Stripping away the rhetoric and spin, what has actually happened today in Annapolis? I find three points of note:
--Bush announced that the U.S. will act as arbiter of whether the two sides have met the conditions of the road map. This puts Rice & Co. squarely in the middle of the process as, dare I say it, an "honest broker." It gives the U.S. considerable leverage to prod the two sides, and to do the mediator's conjuring act, when necessary. The fact that the Israelis agreed to give the U.S. this leverage is Rice's biggest achievement to date.
--All sides agreed that the negotiations will be continuous through 2008. This is an important fact when we think about what next year will look like for the region. A peace process will be underway, and all the parties -- Iran, Syria, Hezbollah, Hamas, the Saudis -- will have to deal with it. The radicals will try to blow it up, but if it's making any headway, that will be difficult. There is a narcotic -- perhaps I should say, narcoleptic -- aspect to "continuous ongoing peace negotiations." They become the focus of attention. They distract from other problems. That's not a bad thing right now.

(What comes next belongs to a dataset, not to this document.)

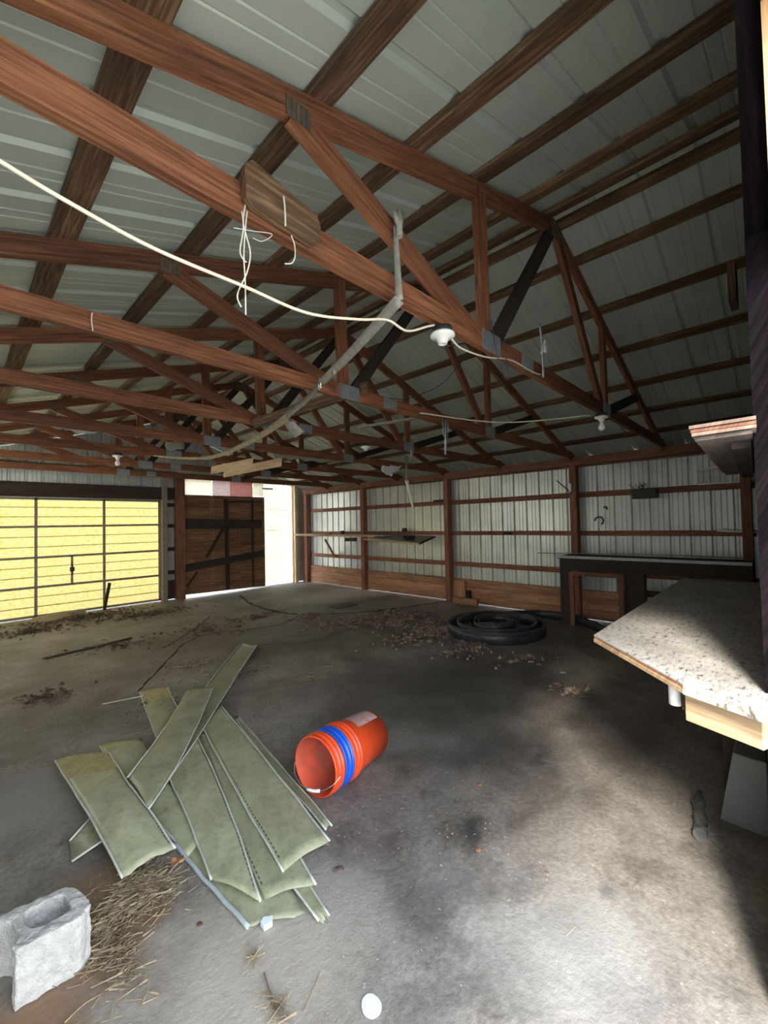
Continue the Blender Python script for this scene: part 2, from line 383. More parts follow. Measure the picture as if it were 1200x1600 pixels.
# ------------------------------------------------------------------ structure
fb = MB().box(XL-.05, W+.1, -.12, D+.15, -.12, 0, 'x')
floor = tag(fb.build('floor', M['concrete']), kind='structure')
gb = MB(); gb.box(-25, 30, -25, 35, -.3, -.13, 'x'); ground = tag(gb.build('ground', M['ground']), kind='structure')

def rib_profile(a, b, pitch=.229, hgt=.019):
    pts = [(a, 0)]; k = math.ceil(a/pitch)
    while k*pitch < b-.05:
        c = k*pitch
        if c-.03 > a:
            pts += [(c-.028, 0), (c-.012, hgt), (c+.012, hgt), (c+.028, 0)]
            q = c+pitch/2
            if q+.02 < b: pts += [(q-.035, 0), (q-.029, hgt*.25), (q-.023, 0), (q+.023, 0), (q+.029, hgt*.25), (q+.035, 0)]
        k += 1
    pts.append((b, 0)); return pts
def wall_sheet(mb, axis, fixed, a, b, zlo, zhi, out):
    pr = rib_profile(a, b, .229, .032)
    rows = []
    for u, h in pr:
        zl = zlo; zh = zhi(u) if callable(zhi) else zhi
        if axis == 'y': rows.append([(fixed+out*h, u, zl), (fixed+out*h, u, zh)])
        else: rows.append([(u, fixed+out*h, zl), (u, fixed+out*h, zh)])
    mb.grid(rows, smooth=False)
# roof sheets
for side in (0, 1):
    mb = MB(); xa, xb = (XL-.35, XR) if side == 0 else (XR, W+.35)
    pr = rib_profile(-.35, D+.4, .305, .017)
    nx = 12; rows = []
    for u, h in pr: rows.append([(xa+(xb-xa)*i/nx, u, roof_z(xa+(xb-xa)*i/nx)+PT+.004+h) for i in range(nx+1)])
    mb.grid(rows, smooth=False)
    tag(mb.build('ceiling', M['roof'], solid=.0015), kind='structure')
mb = MB()
rows = [[(XR-.16, y, roof_z(XR-.16)+PT+.03), (XR, y, ZR+PT+.035), (XR+.16, y, roof_z(XR+.16)+PT+.03)] for y in (-.35, D+.4)]
mb.grid(rows); tag(mb.build('trim_1', M['roof'], solid=.002), kind='structure')
# walls
mb = MB(); wall_sheet(mb, 'y', W+.05, -.1, D+.1, .02, roof_z(W)+.02, 1)
tag(mb.build('wall_right', M['siding'], solid=.0015), kind='structure')
mb = MB(); wall_sheet(mb, 'y', XL-.05, -.1, 5.2, .02, roof_z(XL)+.02, -1); wall_sheet(mb, 'y', XL-.05, 8.6, D+.1, .02, roof_z(XL)+.02, -1)
wall_sheet(mb, 'y', XL-.05, 5.2, 8.6, .02, 1.2, -1); wall_sheet(mb, 'y', XL-.05, 5.2, 8.6, 2.32, roof_z(XL)+.02, -1)
tag(mb.build('wall_left', M['siding'], solid=.0015), kind='structure')
mb = MB(); wall_sheet(mb, 'y', XL-.05, 5.2, 8.6, 1.2, 2.32, -1)
tag(mb.build('unseen_fill_panel_1', M['fill_panel_sheet']), kind='structure')  # unseen translucent panel, added to light the right wall and trusses
DX0, DX1, DZ = .05, 3.1, .59+H           # yellow overhead door
OX0, OX1, OZ = 3.545, 6.45, 2.62       # sliding door opening
gz = lambda x: max(roof_z(x)+PT, 2.54)
mb = MB(); yf = D+.05
wall_sheet(mb, 'x', yf, XL, DX0, .02, gz, 1); wall_sheet(mb, 'x', yf, DX1, OX0, .02, gz, 1); wall_sheet(mb, 'x', yf, OX1, W+.05, .02, gz, 1)
wall_sheet(mb, 'x', yf, DX0, DX1, DZ, gz, 1); wall_sheet(mb, 'x', yf, OX0, OX1, OZ, gz, 1)
tag(mb.build('wall_far', M['siding'], solid=.0015), kind='structure')
# near gable wall : boarded between the opening and the right corner, header over the opening
NX = 1.75
mb = MB()
def near_poly(mb, x0, x1, z0, ztop):
    rows = []
    for i in range(9):
        x = x0+(x1-x0)*i/8; rows.append((x, ztop(x)))
    b = len(mb.v)
    for (x, z) in rows: mb.v += [(x, yin(x), z0), (x, yin(x), z), (x, -.06+.002*x, z0), (x, -.06+.002*x, z)]
    for i in range(8):
        a = b+4*i; c = a+4
        mb.face((a, c, c+1, a+1)); mb.face((a+2, a+3, c+3, c+2)); mb.face((a, a+2, c+2, c)); mb.face((a+1, c+1, c+3, a+3))
    mb.face((b, b+1, b+3, b+2)); e = b+32; mb.face((e, e+2, e+3, e+1))
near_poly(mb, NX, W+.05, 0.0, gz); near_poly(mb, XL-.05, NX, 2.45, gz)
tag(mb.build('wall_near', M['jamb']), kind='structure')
mb = MB(); mb.beam((XL, -.03, 2.44), (NX, -.0265, 2.44), .058, .03); mb.beam((NX-.012, -.03, 0), (NX-.012, -.03, 2.42), .058, .025)
tag(mb.build('trim_2', M['bright_wood']), kind='structure')

mb = MB(); mb.beam((.97, -.045, 2.04), (.97, -.045, 2.445), .095, .03, side=V(0, 1, 0)); tag(mb.build('casing_board', M['bright_wood']), 'sunlit orange casing board at the extreme upper right edge of the doorway', 'board')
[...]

--The Saudis and the Arab League are present as handmaidens and midwives for whatever this is. That was Secretary Rice's goal when she first began thinking about what has become Annapolis -- to get "buy-in" from the Arabs at the outset of a negotiation process, so that Abbas and the moderate Palestinians would not feel isolated. Annapolis does give the Palestinians some cover -- and it gives Israelis a small hint of what Arab recognition would feel like.
It's always easy with the Middle East to forecast failure. As a colleague said many years ago, when it comes to the Middle East, "pessimism pays." So I understand Fareed's caution. But there's a bit more here than pessimists expected.